In this episode, I teach you about the two-fold Sacrificial Bargain, the impossible choice that Black women have been forced to make for generations:
OPTION 1: The Boomer Sacrificial Bargain (Silence + Community)
You have a collective. You have a movement. But you have to stay silent about abuse. You have to protect predators. You have to sacrifice your truth for the sake of "unity."
OPTION 2: The Gen X/Millennial Sacrificial Bargain (Truth + Isolation)
You refuse to stay silent. You name the abuse. You refuse to protect predators. But you lose the collective. You end up isolated, doing it all alone.
Either way, Black women lose.
I connect this impossible choice to the freedom fighters we celebrate, Huey P. Newton, Fred Hampton, Martin Luther King Jr., Assata Shakur, Elaine Brown, Ella Baker, Fannie Lou Hamer, and show you how even within those revolutionary movements, Black women were making the Sacrificial Bargain. We were expected to sacrifice our bodies, our voices, our leadership for the sake of the collective.

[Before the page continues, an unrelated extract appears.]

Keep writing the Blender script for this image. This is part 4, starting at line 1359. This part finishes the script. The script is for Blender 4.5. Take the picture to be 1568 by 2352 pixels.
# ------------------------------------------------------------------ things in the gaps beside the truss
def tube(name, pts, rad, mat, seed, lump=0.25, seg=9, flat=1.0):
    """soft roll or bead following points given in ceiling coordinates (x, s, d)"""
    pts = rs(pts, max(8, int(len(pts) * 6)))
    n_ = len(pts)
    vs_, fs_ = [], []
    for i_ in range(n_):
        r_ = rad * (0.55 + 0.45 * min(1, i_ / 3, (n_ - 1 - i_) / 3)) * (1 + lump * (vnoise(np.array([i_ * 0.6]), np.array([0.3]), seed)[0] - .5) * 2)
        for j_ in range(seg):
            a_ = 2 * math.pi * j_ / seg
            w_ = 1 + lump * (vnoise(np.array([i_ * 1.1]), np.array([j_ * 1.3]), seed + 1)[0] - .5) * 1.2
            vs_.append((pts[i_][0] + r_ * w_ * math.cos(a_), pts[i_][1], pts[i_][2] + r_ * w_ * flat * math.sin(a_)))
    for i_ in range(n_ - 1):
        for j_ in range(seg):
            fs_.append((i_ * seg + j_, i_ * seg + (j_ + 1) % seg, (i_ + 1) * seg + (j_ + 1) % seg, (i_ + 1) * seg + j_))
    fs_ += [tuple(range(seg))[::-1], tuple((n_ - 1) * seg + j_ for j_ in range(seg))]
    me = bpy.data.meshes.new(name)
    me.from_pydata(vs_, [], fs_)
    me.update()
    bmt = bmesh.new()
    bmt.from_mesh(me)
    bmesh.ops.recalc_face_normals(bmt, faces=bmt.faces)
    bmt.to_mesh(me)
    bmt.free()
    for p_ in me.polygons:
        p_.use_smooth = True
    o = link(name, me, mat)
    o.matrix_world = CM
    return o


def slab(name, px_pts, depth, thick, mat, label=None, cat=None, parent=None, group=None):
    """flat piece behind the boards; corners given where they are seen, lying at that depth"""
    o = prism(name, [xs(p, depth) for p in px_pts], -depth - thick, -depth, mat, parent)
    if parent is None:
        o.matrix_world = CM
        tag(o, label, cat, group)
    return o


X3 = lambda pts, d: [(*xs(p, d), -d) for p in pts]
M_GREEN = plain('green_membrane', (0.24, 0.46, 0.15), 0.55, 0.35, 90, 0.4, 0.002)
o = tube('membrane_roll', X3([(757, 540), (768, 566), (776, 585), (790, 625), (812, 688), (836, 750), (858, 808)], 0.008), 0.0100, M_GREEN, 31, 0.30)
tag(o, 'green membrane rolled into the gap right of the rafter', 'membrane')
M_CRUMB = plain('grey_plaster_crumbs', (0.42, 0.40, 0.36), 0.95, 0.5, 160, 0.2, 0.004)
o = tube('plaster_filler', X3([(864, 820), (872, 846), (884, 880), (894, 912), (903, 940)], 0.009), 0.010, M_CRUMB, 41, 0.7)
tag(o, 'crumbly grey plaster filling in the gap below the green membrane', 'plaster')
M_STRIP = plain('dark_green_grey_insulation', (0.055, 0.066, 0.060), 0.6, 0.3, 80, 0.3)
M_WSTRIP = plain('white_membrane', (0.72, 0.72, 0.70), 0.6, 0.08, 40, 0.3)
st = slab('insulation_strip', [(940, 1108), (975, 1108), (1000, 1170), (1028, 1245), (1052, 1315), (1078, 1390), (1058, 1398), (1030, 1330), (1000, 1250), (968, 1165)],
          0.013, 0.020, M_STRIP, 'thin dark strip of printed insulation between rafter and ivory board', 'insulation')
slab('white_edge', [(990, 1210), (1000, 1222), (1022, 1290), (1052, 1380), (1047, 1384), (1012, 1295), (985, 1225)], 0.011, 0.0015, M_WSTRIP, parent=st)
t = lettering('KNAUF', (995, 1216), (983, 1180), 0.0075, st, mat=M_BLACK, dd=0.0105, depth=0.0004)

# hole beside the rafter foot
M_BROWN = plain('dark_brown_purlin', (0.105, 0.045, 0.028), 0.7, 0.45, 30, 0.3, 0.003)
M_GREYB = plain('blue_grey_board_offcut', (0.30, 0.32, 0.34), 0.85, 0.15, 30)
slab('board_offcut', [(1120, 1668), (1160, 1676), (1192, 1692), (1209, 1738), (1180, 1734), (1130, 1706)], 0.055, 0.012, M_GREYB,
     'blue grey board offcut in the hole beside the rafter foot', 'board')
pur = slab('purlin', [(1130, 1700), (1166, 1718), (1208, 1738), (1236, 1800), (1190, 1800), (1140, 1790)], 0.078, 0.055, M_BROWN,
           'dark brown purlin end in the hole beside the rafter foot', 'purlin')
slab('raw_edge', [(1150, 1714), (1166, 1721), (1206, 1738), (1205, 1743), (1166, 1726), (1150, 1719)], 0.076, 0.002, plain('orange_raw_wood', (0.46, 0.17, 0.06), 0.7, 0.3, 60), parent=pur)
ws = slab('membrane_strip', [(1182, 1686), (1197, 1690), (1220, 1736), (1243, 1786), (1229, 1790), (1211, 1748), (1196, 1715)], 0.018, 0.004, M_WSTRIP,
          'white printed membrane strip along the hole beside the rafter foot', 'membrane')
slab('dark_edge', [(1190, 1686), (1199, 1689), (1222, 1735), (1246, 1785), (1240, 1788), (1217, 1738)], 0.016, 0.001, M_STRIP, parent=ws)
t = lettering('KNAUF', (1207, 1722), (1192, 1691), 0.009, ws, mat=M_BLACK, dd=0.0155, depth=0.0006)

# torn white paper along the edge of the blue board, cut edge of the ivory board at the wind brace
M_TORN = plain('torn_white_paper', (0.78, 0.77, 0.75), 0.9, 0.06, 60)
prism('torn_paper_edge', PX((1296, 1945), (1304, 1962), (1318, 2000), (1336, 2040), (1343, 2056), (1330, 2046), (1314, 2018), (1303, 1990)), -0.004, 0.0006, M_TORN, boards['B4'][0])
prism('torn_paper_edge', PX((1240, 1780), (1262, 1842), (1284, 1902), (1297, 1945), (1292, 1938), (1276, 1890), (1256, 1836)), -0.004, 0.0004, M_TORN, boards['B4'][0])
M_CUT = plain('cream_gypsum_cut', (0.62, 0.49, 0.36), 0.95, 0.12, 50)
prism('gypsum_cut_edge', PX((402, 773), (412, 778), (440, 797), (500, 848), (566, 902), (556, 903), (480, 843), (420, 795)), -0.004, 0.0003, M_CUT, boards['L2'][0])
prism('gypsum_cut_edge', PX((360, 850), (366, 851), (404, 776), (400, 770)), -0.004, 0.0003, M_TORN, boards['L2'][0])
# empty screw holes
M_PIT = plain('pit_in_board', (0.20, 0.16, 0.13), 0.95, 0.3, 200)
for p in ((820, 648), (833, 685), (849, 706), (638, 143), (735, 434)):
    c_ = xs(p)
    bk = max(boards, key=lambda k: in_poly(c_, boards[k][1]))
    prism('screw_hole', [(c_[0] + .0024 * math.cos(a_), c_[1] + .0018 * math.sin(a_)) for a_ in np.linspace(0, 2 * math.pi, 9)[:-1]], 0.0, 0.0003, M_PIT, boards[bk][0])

I analyze the "ride or die" narrative in hip-hop, Tupac's "Keep Ya Head Up," Jay-Z's "Bonnie & Clyde '03," Biggie's "Me & My Bitch," Future's "Mask Off", and show you how hip-hop taught us that being a "ride or die" woman is the highest form of love. But what hip-hop didn't teach us is: What happens when the man you're riding for resents you? What happens when you're "riding" but he's not driving?
I compare Mildred D. Taylor's Roll of Thunder, Hear My Cry (1976) and HBO's Lovecraft Country (2020) to show you the evolution of the Sacrificial Bargain. The Logan family had a collective, but it required secrets. Leti is telling the truth, but she's doing it alone.
Can we build a third option? Can we build a collective that refuses silence AND refuses isolation?
I teach you about Melissa Harris-Perry's "Crooked Room", the disorienting psychological space that Black women navigate where no matter which way we lean, the floor is tilted against us. I connect this to Mary J. Blige's "Not Gon' Cry" and Beyoncé's Lemonade to show you how Black women artists have been trying to navigate the Crooked Room for decades.
And I share what a man recently told me: "Read The Art of War by Sun Tzu." At first, I didn't understand. But then I realized: He's telling me to be more strategic. He's telling me to stop fighting battles I can't win. He's telling me to stop pouring into cups that secretly resent me.
"The supreme art of war is to subdue the enemy without fighting."
The enemy is not men. The enemy is the Sacrificial Bargain. The enemy is the expectation that I will sacrifice myself for love. The enemy is the belief that I need to build men up in order to be worthy of love.
And the way to defeat that enemy is not to fight it directly. The way to defeat it is to refuse to participate in it.